Raffi Torres attempts a comeback after amputating his garbage knee.
Raffi Torres attempts a comeback after amputating his garbage knee.
Ezra Shaw/Getty Images

Bye Raffi. Somehow Doug Wilson got you bundled as part of a trade and shipped off to the Leafs. I'm against this trade, because I really, really wanted you launched into the sun, and then retrieved from the sun, and then launched into the sun again. Getting sent to the Leafs is more like being launched into Uranus.

But at least we got back...some garbage depth players and only had to send back 2 second round picks. Wait, what? No no no, Doug. You're supposed to ship off our garbage and get back second round picks. You capped us out for a Brendan Dillon replacement, which is stupid. Or you're going to trade Marleau, which is a firable offense.

Which leads me to...

Stalock watch, or the harbinger of DOOM

In the second game of a back-to-back last Friday, as part of a fairly long road trip, the expected goaltender would have been Alex Stalock. But hahaha he sucks so much, oh my god, so so much. So DeBoer played Martin Jones, who looked tired and wasn't very good. Because that's the better option for the Sharks.

The Sharks need a competent backup, not only because Alex Stalock is literally the worst goaltender in the NHL--look it up--but also because they can't afford to ride Jones into the dust for playoff positioning. They've pulled this shit before with Nabokov and Niemi: play your starter a shitload down the stretch to make sure your 1st round matchup is favorable. Sounds smart, right? Except your goalie is gassed and therefore your most important single player isn't sharp when the playoffs start.
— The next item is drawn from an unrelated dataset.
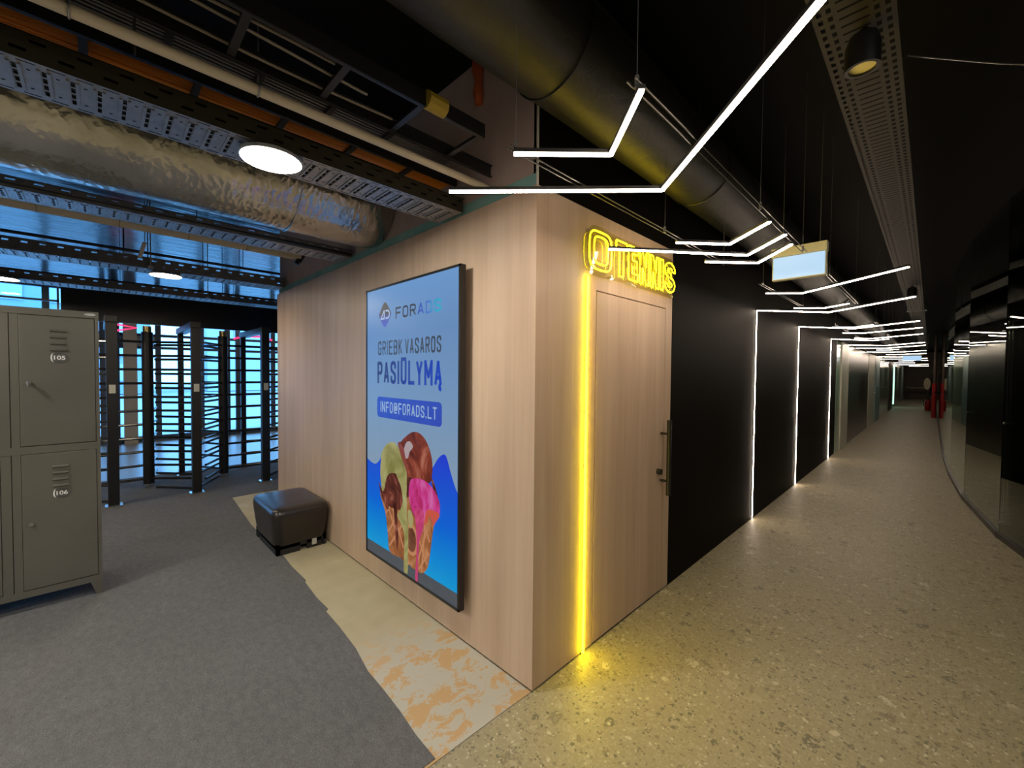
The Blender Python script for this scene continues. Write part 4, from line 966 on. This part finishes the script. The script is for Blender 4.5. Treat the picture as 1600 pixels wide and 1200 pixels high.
# ------------------------------------------------------------------ far end of the corridor
t = thing('stand_pipe', (.03, 23.2, 0), 'red riser pipe standing by the far glass partition', 'pipe')
MB().cyl((.12, 23.2, 0), (.12, 23.2, 1.35), .07, 16).build('pipe', M_red, t, True)
MB().cyl((.12, 23.2, 1.35), (.12, 23.2, ZC), .045, 12).build('upper_pipe', M_brown, t, True)
MB().cyl((.10, 23.2, 1.0), (.19, 23.08, 1.0), .03, 10).build('valve', M_bmetal, t, True)
t = thing('fire_extinguisher', (-.06, 28.0, 0), 'red fire extinguisher on the floor beyond the red pipe', 'fire extinguisher')
MB().lathe((-.06, 28.0, .0), [(.10, 0), (.115, .03), (.115, .42), (.09, .5), (.04, .54)]).build('cylinder', M_red, t, True)
MB().cyl((-.06, 28, .54), (-.06, 28, .62), .03, 10).box((-.17, 27.98, .6), (.0, 28.02, .64)).build('valve', M_bmetal, t)
MB().tube([(-.06, 27.98, .58), (-.2, 27.95, .52), (-.2, 27.93, .2)], .015, 6).build('hose', M_bmetal, t, True)
t = thing('hose_reel', (-.08, 27.0, .75), 'dark wall hung hose reel with a pale disc above the fire extinguisher', 'hose reel')
MB().lathe((0, 0, 0), [(.0, -.06), (.34, -.06), (.36, 0), (.34, .06), (.0, .06)], 24).build('drum', M_hose, t, True)
q = t.children[0]; q.data.transform(Matrix.Translation(Vector((.02, 27.0, 1.25)) - Vector((-.08, 27.0, .75)) - Vector((-.0, 0, 0))) @ Matrix.Rotation(math.radians(70), 4, 'Y') @ Matrix.Translation(Vector((-.08, 27.0, .75))))
MB().tube([(-.14, 26.85 + .2 * math.cos(a * .4), 1.25 + .26 * math.sin(a * .4)) for a in range(16)], .03, 6, True).build('hose', M_hose, t, True)
MB().box((-.02, 26.8, .75), (.18, 27.2, 1.7)).build('bracket', M_hose, t)
MB().prism([(-.10 + .11 * math.cos(q * math.pi / 14), 1.28 + .27 * math.sin(q * math.pi / 14)) for q in range(28)], lambda u, v, d_: (u, d_, v), 26.55, 26.62).build('side_disc', M_dust, t)
t = thing('bench_rail', (-.9, 41.6, 0), 'low pale bench against the brown end wall', 'bench')
MB().box((-1.2, 41.3, .78), (.0, 41.5, .86)).build('seat', M_dust, t)
for xx in (-1.1, -.1): MB().box((xx - .03, 41.36, 0), (xx + .03, 41.44, .78)).build('leg', M_bmetal, t)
That, friends, is why the Sharks have won a total of 1 game in the 3rd round during the decade in which they were an elite team. DOUG WILSON, DO SOMETHING ABOUT YOUR HISTORICALLY BAD BACKUP GOALTENDER.

Blues update

The Sharks play the Blues. Let's take a look at the Blues this season.

Garbage town.

Garbage fans.

A roster filled with skating piles of garbage plus Tarasenko.

Sharks @ Blues

5:00 PM Pacific

Prediction: It's an NBC Sports Network broadcast involving the Sharks. It's gunna suck. The scoreboard will run out of meth addict teeth they use to make the numbers.